My double life was the fact that I was sexually involved with my girlfriend at the time. We were both youth leaders and our parents were leaders in the church as well. This relationship had gone on right up to the point of us both taking time away from each other and going to Bible school. For four years we had lived this secret life and no one knew what was going on.

Well, we went off to school and I surrounded myself with Christian people. I hoped that I could move past my sins and this secret life. I wanted to center my self in a right relationship with God. I wanted to change or so I thought.

But that life I had live was still a secret. I hadn’t spoken the truth about my life. We have all heard the saying “the truth shall set you free.” The only thing is that I hadn’t really wanted that part of my life to be gone. I liked it. It felt good. Why change? I liked it and it was easier to continue sinning than it would be to come clean.

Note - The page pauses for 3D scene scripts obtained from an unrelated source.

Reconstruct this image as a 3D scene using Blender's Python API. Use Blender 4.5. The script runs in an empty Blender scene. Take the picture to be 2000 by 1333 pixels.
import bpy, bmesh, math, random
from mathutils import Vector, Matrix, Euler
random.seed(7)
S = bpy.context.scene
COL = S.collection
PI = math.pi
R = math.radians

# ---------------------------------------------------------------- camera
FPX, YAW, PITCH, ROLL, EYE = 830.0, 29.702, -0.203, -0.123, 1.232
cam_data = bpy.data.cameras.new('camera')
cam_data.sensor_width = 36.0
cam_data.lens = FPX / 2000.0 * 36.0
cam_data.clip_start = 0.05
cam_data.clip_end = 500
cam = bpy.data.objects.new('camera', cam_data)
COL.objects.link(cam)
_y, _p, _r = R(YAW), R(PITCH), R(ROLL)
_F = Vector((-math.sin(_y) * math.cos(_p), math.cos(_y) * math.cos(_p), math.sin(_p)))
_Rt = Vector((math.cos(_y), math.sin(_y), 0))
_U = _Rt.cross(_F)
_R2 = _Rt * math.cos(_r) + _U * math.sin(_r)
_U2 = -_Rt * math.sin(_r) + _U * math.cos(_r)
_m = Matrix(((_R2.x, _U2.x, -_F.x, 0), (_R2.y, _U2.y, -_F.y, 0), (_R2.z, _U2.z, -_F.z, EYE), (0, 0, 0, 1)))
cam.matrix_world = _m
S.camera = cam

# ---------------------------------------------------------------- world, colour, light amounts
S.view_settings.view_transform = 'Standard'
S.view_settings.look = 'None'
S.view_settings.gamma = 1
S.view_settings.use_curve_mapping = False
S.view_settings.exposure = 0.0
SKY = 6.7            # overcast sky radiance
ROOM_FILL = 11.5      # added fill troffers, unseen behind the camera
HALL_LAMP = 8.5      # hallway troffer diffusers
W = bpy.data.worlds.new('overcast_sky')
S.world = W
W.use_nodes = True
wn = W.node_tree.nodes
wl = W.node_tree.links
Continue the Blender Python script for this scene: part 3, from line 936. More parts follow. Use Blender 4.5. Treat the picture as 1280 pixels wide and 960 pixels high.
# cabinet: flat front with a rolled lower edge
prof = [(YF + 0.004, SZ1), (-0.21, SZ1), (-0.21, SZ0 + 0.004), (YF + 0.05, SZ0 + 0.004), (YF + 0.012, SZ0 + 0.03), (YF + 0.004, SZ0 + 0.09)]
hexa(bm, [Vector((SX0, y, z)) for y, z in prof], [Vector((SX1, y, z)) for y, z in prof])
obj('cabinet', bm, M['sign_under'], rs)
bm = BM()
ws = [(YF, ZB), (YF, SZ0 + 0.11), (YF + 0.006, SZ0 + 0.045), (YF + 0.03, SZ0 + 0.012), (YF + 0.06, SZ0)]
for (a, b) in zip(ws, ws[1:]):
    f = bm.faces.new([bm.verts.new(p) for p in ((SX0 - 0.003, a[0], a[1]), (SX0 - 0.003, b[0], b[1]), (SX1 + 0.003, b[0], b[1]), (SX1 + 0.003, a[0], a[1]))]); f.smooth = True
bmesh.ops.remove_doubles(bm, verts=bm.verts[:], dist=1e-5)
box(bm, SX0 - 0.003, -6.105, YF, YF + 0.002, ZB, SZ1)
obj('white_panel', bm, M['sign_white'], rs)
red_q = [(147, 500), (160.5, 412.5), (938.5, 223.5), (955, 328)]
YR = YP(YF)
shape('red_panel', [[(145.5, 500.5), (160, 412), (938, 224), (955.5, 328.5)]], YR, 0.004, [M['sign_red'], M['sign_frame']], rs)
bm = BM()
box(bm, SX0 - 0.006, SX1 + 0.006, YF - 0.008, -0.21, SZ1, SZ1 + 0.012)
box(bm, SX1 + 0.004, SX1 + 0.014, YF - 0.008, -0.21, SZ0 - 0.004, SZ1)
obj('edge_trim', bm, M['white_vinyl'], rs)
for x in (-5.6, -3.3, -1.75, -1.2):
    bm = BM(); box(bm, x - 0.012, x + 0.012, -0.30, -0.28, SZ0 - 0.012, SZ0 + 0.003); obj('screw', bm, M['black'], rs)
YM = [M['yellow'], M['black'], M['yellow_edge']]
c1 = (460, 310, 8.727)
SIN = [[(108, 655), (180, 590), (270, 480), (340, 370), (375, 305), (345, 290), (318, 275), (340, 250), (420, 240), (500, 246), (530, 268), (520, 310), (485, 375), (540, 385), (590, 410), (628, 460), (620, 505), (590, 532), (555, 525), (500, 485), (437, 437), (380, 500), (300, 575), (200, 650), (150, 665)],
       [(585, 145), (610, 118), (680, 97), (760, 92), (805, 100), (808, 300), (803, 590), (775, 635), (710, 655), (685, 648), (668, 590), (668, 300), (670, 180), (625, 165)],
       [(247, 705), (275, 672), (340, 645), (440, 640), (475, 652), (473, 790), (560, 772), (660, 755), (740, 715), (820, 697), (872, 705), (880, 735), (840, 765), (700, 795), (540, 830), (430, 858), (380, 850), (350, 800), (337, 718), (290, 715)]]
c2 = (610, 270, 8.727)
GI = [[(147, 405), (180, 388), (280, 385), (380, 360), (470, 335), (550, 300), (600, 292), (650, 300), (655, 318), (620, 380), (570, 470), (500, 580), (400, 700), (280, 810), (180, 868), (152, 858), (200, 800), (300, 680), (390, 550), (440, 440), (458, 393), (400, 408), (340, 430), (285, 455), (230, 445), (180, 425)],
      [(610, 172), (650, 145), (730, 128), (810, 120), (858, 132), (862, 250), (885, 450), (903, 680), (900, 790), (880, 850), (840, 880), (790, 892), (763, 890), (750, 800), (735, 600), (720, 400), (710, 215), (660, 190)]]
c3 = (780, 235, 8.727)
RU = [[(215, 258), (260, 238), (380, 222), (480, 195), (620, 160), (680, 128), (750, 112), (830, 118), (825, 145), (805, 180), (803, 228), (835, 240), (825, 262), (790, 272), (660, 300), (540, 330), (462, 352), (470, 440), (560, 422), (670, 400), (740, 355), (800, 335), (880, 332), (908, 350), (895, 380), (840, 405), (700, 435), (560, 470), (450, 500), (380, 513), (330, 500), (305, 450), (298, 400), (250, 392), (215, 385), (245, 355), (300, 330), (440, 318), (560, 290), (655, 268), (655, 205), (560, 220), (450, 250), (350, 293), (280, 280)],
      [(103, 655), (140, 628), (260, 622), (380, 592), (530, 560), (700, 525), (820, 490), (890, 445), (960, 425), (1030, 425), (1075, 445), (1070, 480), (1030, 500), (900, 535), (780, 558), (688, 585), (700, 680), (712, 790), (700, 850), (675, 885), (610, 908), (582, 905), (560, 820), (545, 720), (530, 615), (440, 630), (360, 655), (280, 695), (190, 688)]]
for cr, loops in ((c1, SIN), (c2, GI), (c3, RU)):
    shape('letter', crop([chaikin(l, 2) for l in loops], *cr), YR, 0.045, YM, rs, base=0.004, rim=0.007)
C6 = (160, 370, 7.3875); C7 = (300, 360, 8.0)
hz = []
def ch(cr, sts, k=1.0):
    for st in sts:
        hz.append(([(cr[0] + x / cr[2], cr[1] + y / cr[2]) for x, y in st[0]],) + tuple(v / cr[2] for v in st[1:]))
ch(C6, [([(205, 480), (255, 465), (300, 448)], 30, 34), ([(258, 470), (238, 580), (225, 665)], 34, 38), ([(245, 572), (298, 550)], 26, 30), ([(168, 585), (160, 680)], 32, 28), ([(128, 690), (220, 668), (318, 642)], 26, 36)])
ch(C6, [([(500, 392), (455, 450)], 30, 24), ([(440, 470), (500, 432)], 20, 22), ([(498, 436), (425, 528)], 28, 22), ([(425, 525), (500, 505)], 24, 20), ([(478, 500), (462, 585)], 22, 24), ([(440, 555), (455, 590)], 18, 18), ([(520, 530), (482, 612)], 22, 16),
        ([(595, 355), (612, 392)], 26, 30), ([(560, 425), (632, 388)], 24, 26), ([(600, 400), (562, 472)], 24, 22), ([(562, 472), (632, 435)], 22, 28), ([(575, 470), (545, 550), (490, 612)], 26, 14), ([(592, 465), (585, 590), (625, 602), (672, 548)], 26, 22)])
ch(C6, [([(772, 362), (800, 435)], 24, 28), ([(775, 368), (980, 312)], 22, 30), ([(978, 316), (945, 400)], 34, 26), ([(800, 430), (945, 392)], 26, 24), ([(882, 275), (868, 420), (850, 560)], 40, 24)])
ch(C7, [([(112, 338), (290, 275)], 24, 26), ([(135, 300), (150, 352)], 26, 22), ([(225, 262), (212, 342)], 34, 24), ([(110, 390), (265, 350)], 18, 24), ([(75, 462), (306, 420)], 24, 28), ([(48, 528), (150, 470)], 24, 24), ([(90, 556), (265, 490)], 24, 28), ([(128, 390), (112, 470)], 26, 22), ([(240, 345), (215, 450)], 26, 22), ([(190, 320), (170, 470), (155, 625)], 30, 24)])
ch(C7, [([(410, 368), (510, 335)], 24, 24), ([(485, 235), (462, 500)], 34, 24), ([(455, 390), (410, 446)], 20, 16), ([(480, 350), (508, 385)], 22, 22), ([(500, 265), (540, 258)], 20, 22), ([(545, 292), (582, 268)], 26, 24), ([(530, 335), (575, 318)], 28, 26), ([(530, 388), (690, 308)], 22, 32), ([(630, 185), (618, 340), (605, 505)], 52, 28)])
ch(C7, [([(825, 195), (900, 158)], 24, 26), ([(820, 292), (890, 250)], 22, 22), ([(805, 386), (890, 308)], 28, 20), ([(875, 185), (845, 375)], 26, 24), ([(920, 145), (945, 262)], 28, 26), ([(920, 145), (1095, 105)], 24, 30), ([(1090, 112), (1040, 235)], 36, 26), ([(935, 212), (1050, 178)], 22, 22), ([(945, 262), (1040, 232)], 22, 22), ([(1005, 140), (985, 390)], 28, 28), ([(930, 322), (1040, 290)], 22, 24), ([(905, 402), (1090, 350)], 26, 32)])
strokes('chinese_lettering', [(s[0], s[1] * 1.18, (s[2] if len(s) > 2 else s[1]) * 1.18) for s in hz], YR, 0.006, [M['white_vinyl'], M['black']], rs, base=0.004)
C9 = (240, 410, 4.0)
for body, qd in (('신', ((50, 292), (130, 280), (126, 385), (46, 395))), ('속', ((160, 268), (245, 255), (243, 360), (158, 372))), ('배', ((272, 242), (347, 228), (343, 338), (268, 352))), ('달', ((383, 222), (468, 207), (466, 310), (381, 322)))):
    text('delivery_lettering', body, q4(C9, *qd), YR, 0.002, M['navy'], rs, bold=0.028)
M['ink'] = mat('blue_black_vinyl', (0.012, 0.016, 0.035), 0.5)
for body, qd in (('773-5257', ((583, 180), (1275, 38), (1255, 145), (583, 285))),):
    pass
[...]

During my fist year I met Kim. She had her hair bleached out and she was cute; at least I thought so. She was fun and she didn’t care about my past. She accepted me for who I was and she knew what I was meant to be. She made it really easy to fall in love with her. The only problem was I hadn’t dealt with my past and it soon repeated itself in our relationship.

In the summer of 2000 I was working as an intern at Heart Hwy. Church in Prince George. Things were going great, me and Kim had been really good when it came to the physical side of our relationship. We had made a choice to change what was happening in that area of our lives. We had talked about getting married after I was done school and I was going to take time away from our relationship to see that that could happen. I wanted to get my life on track and if we were to get married I wanted that to be perfect. I wanted our lives to reflect Christ.

Like I said the summer was going great and then our lives changed. I got a phone call half way through the summer and it was Kim. She was upset and crying. She went on to tell me that she went to the doctor. We were going to have a baby sometime in November. I resigned at the church and moved beck down to Abbotsford. We got married in October and Isaiah was born on Nov. 20. Our lives changed; everything for us had changed. All the things that I felt I was called to do were either not going to happen or were put on hold.

Jeremiah 1:5

1 – God knew us before we were born. He knew that we would mess up and sin. Romans 3:23 says “for all have sinned and fallen short of the glory of God.” God knew that we would sin. Yet he still loves us. He knew that we would mess things up for ourselves, but he still wants to use us.

2 – He had a plan for our lives all along. Jer. 1:5b “before you were born I set you apart.” God uses our sin and the times we fall short to make the changes He wants to see in our lives. I don’t think that I could have the same outlook on life and the relationship I have with God if my sin hadn’t found me out. For me having a kid changed my life. Yes it was hard but it is better for it. It gave me a testimony and something that I could share and maybe give someone else a chance to learn from my mistakes. I have, through God, a plan for my life.

3 – The plan God has for you will come to pass. Jer. 1:5c “I appointed you as a prophet to the nations.” Up until now I had no idea how God’s plan for my life would ever come to pass. Looking back it wasn’t anything that I really did. I was just willing to hold on for the ride.

Philippians 1:3-6

Final thought:

No matter what you have done or who you are; God’s plan for your life has always and will always be there. We just need to receive what God has for us.